§ Task directions: Wherever the string "script" occurs in a line of these records, report that line.

§ Data for processing:
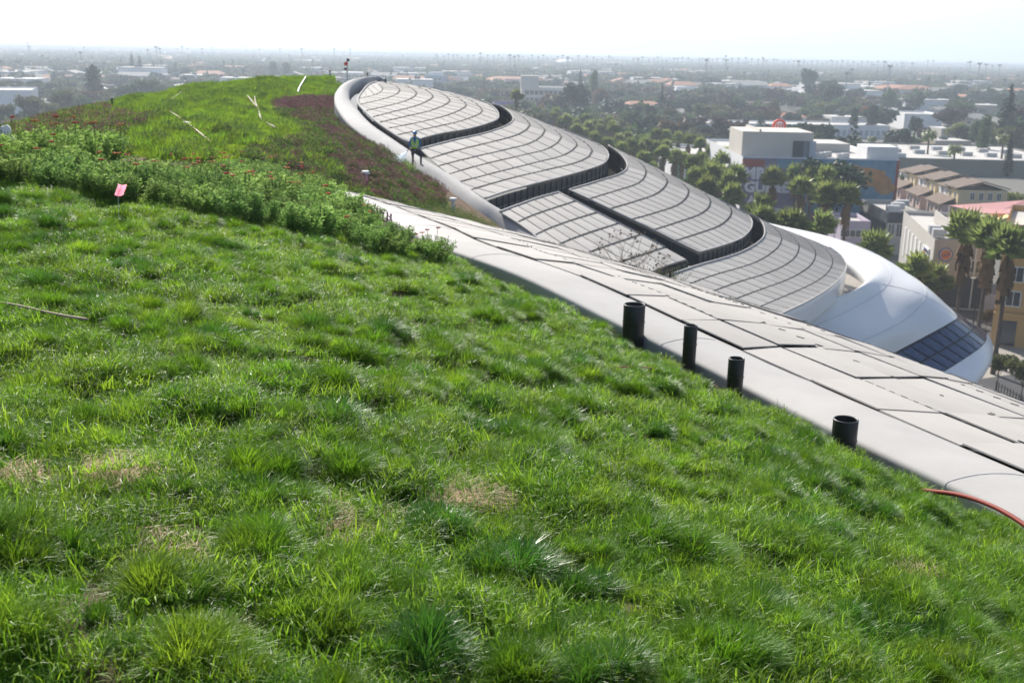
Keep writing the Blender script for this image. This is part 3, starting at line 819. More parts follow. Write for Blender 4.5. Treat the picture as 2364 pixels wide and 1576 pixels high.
# ================================================================ planted slope: grass, heather, shrubs
M_fg = mat('slope_grass', (.17, .30, .022), .8, .12, trans=.45, inst=.35)
M_fg2 = mat('slope_grass_dark', (.08, .16, .02), .8, .12, trans=.4, inst=.35)
M_sh = mat('slope_shrub', (.07, .105, .03), .9, .08, trans=.35, inst=.35)
M_hea = mat('heather_mauve', (.20, .08, .105), .9, .08, trans=.2, inst=.35)
M_hea2 = mat('heather_brown', (.12, .07, .04), .9, .08, trans=.2, inst=.35)
sl_o = []
def slope_tuft(name, n, R, H_, wd, ms, leafish=False):
    mb = MB()
    for _ in range(n):
        r = R*sqrt(random.random()); t = random.uniform(0, 2*pi)
        if leafish:
            c = Vector((r*cos(t), r*sin(t), H_*random.uniform(.1, 1)*(1-.5*(r/R)**2))); d = Vector((random.gauss(0, 1), random.gauss(0, 1), random.gauss(.4, .6))).normalized()*wd*3; s_ = d.cross(Vector((0.3, .2, 1))).normalized()*wd
            mb.add([c-s_, c+d, c+s_], [(0, 1, 2)], random.randrange(len(ms)))
        else:
            blade(mb, r*cos(t), r*sin(t), random.uniform(.5, 1)*H_, wd, t+random.gauss(0, .6), random.uniform(.3, 1.4), random.uniform(.1, .8), 2, -.03); mb.m[-2:] = [random.randrange(len(ms))]*2
    sl_o.append(bpy.data.objects.new(name, mb.mesh(name, ms)))
random.seed(5)
slope_tuft('aa_grass', 130, .30, .26, .020, [M_fg]); slope_tuft('ab_grass', 150, .26, .46, .020, [M_fg, M_fg2]); slope_tuft('ac_grass', 110, .36, .15, .020, [M_fg])
slope_tuft('ba_shrub', 260, .34, .34, .022, [M_sh, M_fg2], True); slope_tuft('bb_shrub', 220, .28, .28, .020, [M_sh], True)
slope_tuft('ca_heather', 260, .32, .36, .018, [M_hea, M_sh, M_hea], True); slope_tuft('cb_heather', 240, .30, .30, .018, [M_hea2, M_hea, M_sh], True)
slope_tuft('da_seedling', 90, .22, .3, .012, [M_sh, M_fg2], True)
scoll = src_coll('slope_sources', sl_o)
def inside(x, y, poly):
    c = False; j = len(poly)-1
    for i in range(len(poly)):
        if (poly[i][1] > y) != (poly[j][1] > y) and x < (poly[j][0]-poly[i][0])*(y-poly[i][1])/(poly[j][1]-poly[i][1])+poly[i][0]: c = not c
        j = i
    return c
Z_pur = [(636,240),(700,232),(772,232),(800,285),(850,330),(900,362),(930,395),(1010,430),(1060,470),(900,480),(800,430),(760,350),(735,300),(690,285),(640,268)]
Z_shrub = [(640,262),(690,285),(740,300),(765,350),(790,400),(840,440),(860,480),(760,450),(640,420),(560,370),(600,345),(690,322),(672,300)]
Z_dry = [(880,395),(960,392),(1080,478),(1200,566),(1300,660),(1240,700),(900,560),(850,500),(850,450)]
Z_left = [(-50,360),(70,300),(130,262),(230,245),(262,262),(350,280),(330,300),(235,330),(100,350)]
P, Rv, Sc, I = [], [], [], []
random.seed(21)
def put2(px, py, idx, s):
    p = slope(px, py); P.append(tuple(p)); Rv.append((random.gauss(0, .1), random.gauss(0, .1), random.uniform(0, 6.28))); Sc.append(s); I.append(idx)
import bisect
n_try = 0
ys_r = {}
for yy in range(200, 640):
    c = [x for x, y in _ro2 if abs(y-yy) < 3 and x > 700]; c += [x for x, y in _ro2 if abs(y-yy) < 3 and x <= 764 and x > 700]
    ys_r[yy] = min(c)-3 if c else 765
# sample uniformly on the ground: weight by d^2
NT = 90000
for _ in range(NT):
    px = random.uniform(-60, 1200); yc = CREST(px); py = yc+(560-yc)*random.random()**1.5
    if py > 560 or px > ys_r.get(int(py), 765) : continue
    d = slope_d(px, py)
    # keep ~constant ground density
    if random.random() > (d/95)**2.1*(1.0/(.15+1.5*max(0, (py-yc)/(560-yc))**.33*.6+.2))*.8: continue
    # skip what the lawn and hedge hide
    if px < 1000 and py > max(TOPL(px)+16, 0) if px < 1000 else py > SIL(px)+10: continue
    if inside(px, py, Z_dry) and px > 870+(py-395)*.2:
        v = noise.noise(Vector((px*.02, py*.03, 2)))
        if px < 1020 and py < 478 and random.random() < .85: put2(px, py, random.choice([5, 6, 3]), random.uniform(.8, 1.3)); continue
        continue
    if inside(px, py, Z_pur):
        if py < 262: put2(px, py, 5, random.uniform(1.0, 1.5)); put2(px+random.uniform(-4, 4), py+random.uniform(-2, 2), 5, 1.0)
        else: put2(px, py, random.choice([5, 6, 3, 4, 6]), random.uniform(.9, 1.5))
    elif inside(px, py, Z_shrub):
        if noise.noise(Vector((px*.02, py*.05, 1))) > -.28: put2(px, py, random.choice([3, 4, 3, 1, 6]), random.uniform(.8, 1.4))
    elif inside(px, py, Z_left):
        put2(px, py, random.choice([5, 6, 3, 6, 4, 1]), random.uniform(.9, 1.5))
    else:
        v = noise.noise(Vector((px*.012, py*.035, 0)))
        put2(px, py, random.choice([0, 2, 2, 1] if v > -.05 else [0, 1, 1, 3]), random.uniform(.6, 1.4)*(1.0-.4*v))
# rows of seedlings on the bare soil near the rim
p0 = slope(905, 420); 
for i in range(46):
    for j in range(30):
        px = 880+i*8.2+j*2.0+random.uniform(-2, 2); py = 408+i*3.9+j*5.0-i*.2+random.uniform(-1.5, 1.5)
        if px > ys_r.get(int(py), 0)-4 or py > SIL(px)+6 or py > 556: continue
        if not inside(px, py, Z_dry): continue
        put2(px, py, 7, random.uniform(.7, 1.3))
scatter('slope_planting', P, Rv, Sc, I, scoll, label='grass, mauve heather and low shrubs carpeting the far planted roof slope', cat='ground cover', kind='stuff')
print('SLOPE', len(P))
# ================================================================ haze
hz = bpy.data.materials.new('haze'); hz.use_nodes = True; hn = hz.node_tree; hn.nodes.clear()
pv = hn.nodes.new('ShaderNodeVolumePrincipled'); ho = hn.nodes.new('ShaderNodeOutputMaterial'); hn.links.new(pv.outputs[0], ho.inputs['Volume'])
pv.inputs['Color'].default_value = (.75, .87, 1.0, 1); pv.inputs['Density'].default_value = 3.5e-4; pv.inputs['Anisotropy'].default_value = .25
mb = MB(); mb.box((0, 0, 84), (27400, 27400, 170)); tag(mb.build('haze', hz), kind='stuff')
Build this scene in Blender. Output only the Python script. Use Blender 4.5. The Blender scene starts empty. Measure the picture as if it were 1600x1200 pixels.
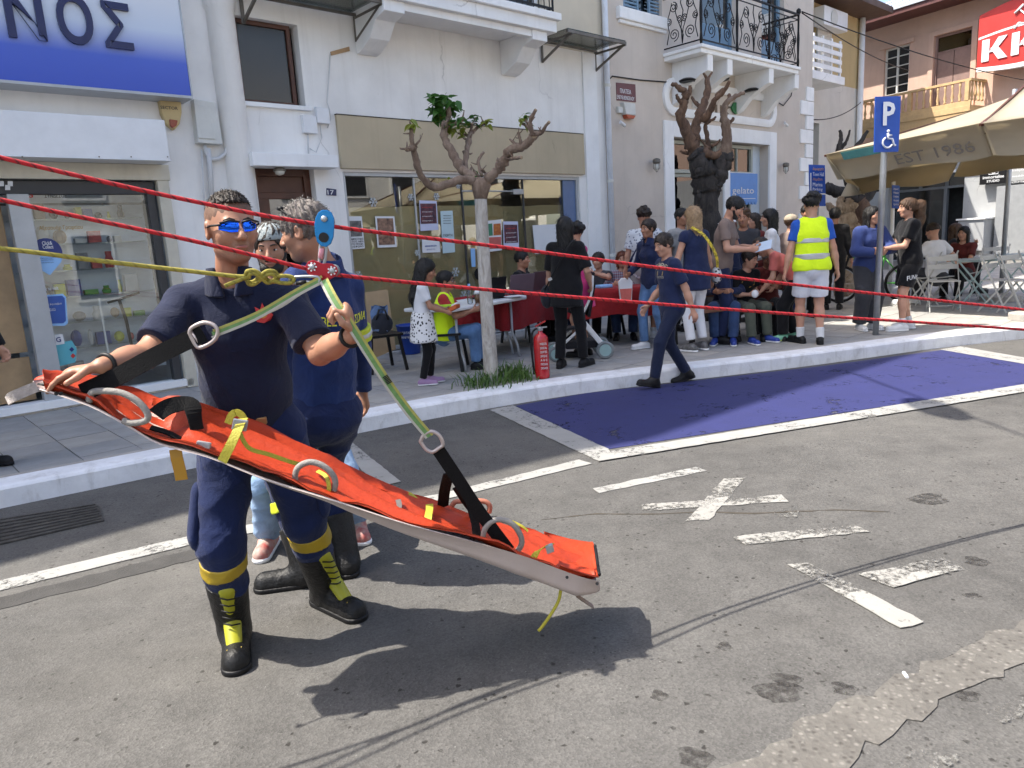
import bpy, bmesh, math, random
import numpy as np
from mathutils import Vector, Matrix
from mathutils.bvhtree import BVHTree
R = math.radians
rnd = random.Random(7)
sc = bpy.context.scene
col = sc.collection

# ------------------------------------------------------------------ camera (phone, 26 mm equivalent, held slightly rolled)
CF, CPITCH, CROLL, CH = 1130.0, -11.0, 3.5, 1.55
_p, _r = R(CPITCH), R(CROLL)
_fw = np.array([0, math.cos(_p), math.sin(_p)]); _rt0 = np.array([1.0, 0, 0]); _up0 = np.cross(_rt0, _fw)
_rt = math.cos(_r) * _rt0 - math.sin(_r) * _up0; _up = math.cos(_r) * _up0 + math.sin(_r) * _rt0
_eye = np.array([0, 0, CH])
cam_d = bpy.data.cameras.new('camera'); cam = bpy.data.objects.new('camera', cam_d); col.objects.link(cam)
cam_d.sensor_fit = 'HORIZONTAL'; cam_d.angle = 2 * math.atan(800 / CF); cam_d.clip_end = 2000; cam_d.clip_start = 0.05
cam.matrix_world = Matrix(((_rt[0], _up[0], -_fw[0], 0), (_rt[1], _up[1], -_fw[1], 0), (_rt[2], _up[2], -_fw[2], CH), (0, 0, 0, 1)))
sc.camera = cam

# ------------------------------------------------------------------ sky, sun, exposure
SUN_EL, SUN_AZ = 59.0, 265.0          # azimuth clockwise from +Y
w = bpy.data.worlds.new('World'); sc.world = w; w.use_nodes = True
nt = w.node_tree; bgn = nt.nodes['Background']
sky = nt.nodes.new('ShaderNodeTexSky'); sky.sky_type = 'NISHITA'; sky.sun_disc = False
sky.sun_elevation = R(SUN_EL); sky.sun_rotation = R(SUN_AZ); sky.air_density = 1.0; sky.dust_density = 3.0; sky.ozone_density = 1.0
nt.links.new(sky.outputs[0], bgn.inputs[0]); bgn.inputs[1].default_value = 0.15
sl = bpy.data.lights.new('sun', 'SUN'); sl.energy = 4.2; sl.angle = R(0.53); sl.color = (1.0, 0.94, 0.84)
so = bpy.data.objects.new('sun', sl); col.objects.link(so); so.location = (0, 0, 30)
_sd = Vector((math.sin(R(SUN_AZ)) * math.cos(R(SUN_EL)), math.cos(R(SUN_AZ)) * math.cos(R(SUN_EL)), math.sin(R(SUN_EL))))
so.rotation_euler = _sd.to_track_quat('Z', 'Y').to_euler()
vs = sc.view_settings; vs.view_transform = 'Standard'; vs.look = 'None'; vs.gamma = 1.0; vs.use_curve_mapping = False; vs.exposure = 1.28
sc.cycles.use_adaptive_sampling = True; sc.cycles.adaptive_threshold = .025; sc.cycles.max_bounces = 6; sc.cycles.transparent_max_bounces = 16; sc.cycles.use_denoising = True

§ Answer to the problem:
Keep writing the Blender script for this image. This is part 3, starting at line 819. More parts follow. Write for Blender 4.5. Treat the picture as 2364 pixels wide and 1576 pixels high.
Build this scene in Blender. Output only the Python script. Use Blender 4.5. The Blender scene starts empty. Measure the picture as if it were 1600x1200 pixels.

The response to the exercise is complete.